Ora, estando em causa um benefício (artigo 270.º, n.º 2 do CIRE) que resulta direta e automaticamente da lei e cujo direito se reporta à data da verificação dos respetivos pressupostos, a AT não poderá deixar de, previamente à liquidação, apurar se ocorrem os requisitos da isenção, pois, em caso afirmativo, o facto tributário não readquire força obrigatória. A reposição do regime regra fica condicionada pela ausência de revenda dos imóveis, como também, pela inexistência de qualquer outra situação de isenção cuja verificação e declaração a lei imponha que a administração perscrute em momento anterior à liquidação que pretende praticar.

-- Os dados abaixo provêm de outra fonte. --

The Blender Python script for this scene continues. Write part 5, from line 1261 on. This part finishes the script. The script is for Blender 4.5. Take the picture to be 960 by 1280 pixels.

No benefício fiscal descrito no artigo 270.º, n.º 2 do CIRE, a AT desenvolve uma atividade vinculada; caso se verifiquem os pressupostos, os seus efeitos reportam-se à data de aquisição do prédio.

Revertendo a referida interpretação para o caso concreto: a Requerente, no momento da aquisição, já beneficiava da isenção de IMT; a AT, ao efetuar a liquidação de IMT, ignorando a existência da isenção, pratica um ato ilegal – violação do artigo 270.º, n.º 2 do CIRE.

A AT teve oportunidade de analisar o pedido da Requerente, tendo em sua posse toda informação necessária para aplicar a isenção prevista no artigo 270.º, n.º 2 do CIRE, não o fez, pese embora tenha havido intervenção direta da AT.

Perante o exposto, a liquidação do IMT, na parte abrangida pela anulação, que se decretará, resulta de erro de facto e de direito imputável exclusivamente à administração fiscal, na medida em que a Requerente cumpriu o seu dever de declaração e foi por aquela cometido e não poderia a mesma desconhecer entendimento diferente.

Na verdade, estando demonstrado que a Requerente pagou o imposto impugnado na parte superior ao que é devido, por força do disposto nos art.ºs 61.º do CPPT e 43.º da LGT, tem a Requerente direito aos juros indemnizatórios devidos, juros esses a serem contados desde a data do pagamento do imposto indevido (anulado) até à data da emissão da respetiva nota de crédito, contando-se o prazo para esse pagamento do início do prazo para a execução espontânea da presente decisão (art.º 61.º, n.ºs 2.º a 5, do CPPTRIB), tudo à taxa apurada de harmonia com o disposto no n.º 4.º do artigo 43.º da LGT.

Pelo exposto, dá-se provimento ao pedido da Requerente.

 

  1. Decisão

De harmonia com o supra exposto, o Tribunal Arbitral decide:

  1. Improcede a exceção de intempestividade;
  2. Julgar procedente o pedido de pronúncia arbitral e em consequência, anular a liquidação n.º ... de IMT,  no valor de € 9.898,73, e condenar a AT no reembolso do imposto liquidado.
  3. Reconhecer o direito a juros indemnizatórios, quanto à liquidação anulada, nos termos do artigo 43.º, n.º 3, alínea d) da LGT.
  4. Condenar a Requerida no pagamento integral das custas do processo.

VI.       Valor do Processo

            Fixa-se ao processo o valor de 9.898,73 € (nove mil e oitocentos e noventa e oito euros e setenta e três cêntimos), indicado pela Requerente, respeitante ao montante da liquidação cuja anulação pretende (valor da utilidade económica do pedido), e não impugnado pela Requerida, de harmonia com o disposto nos artigos 3.º, n.º 2 do Regulamento de Custas nos Processos de Arbitragem Tributária (“RCPAT”), 97.º-A, n.º 1, alínea a) do CPPT e 306.º, n.ºs 1 e 2 do CPC, este último ex vi artigo 29.º, n.º 1, alínea e) do RJAT.

VII.     Custas

            Custas no montante de 918,00 € (novecentos e dezoito euros), a suportar integralmente pela Requerida, por decaimento, em conformidade com a Tabela I anexa ao RCPAT e com o disposto nos artigos 12.º, n.º 2 e 22.º, n.º 4 do RJAT e 4.º do RCPAT.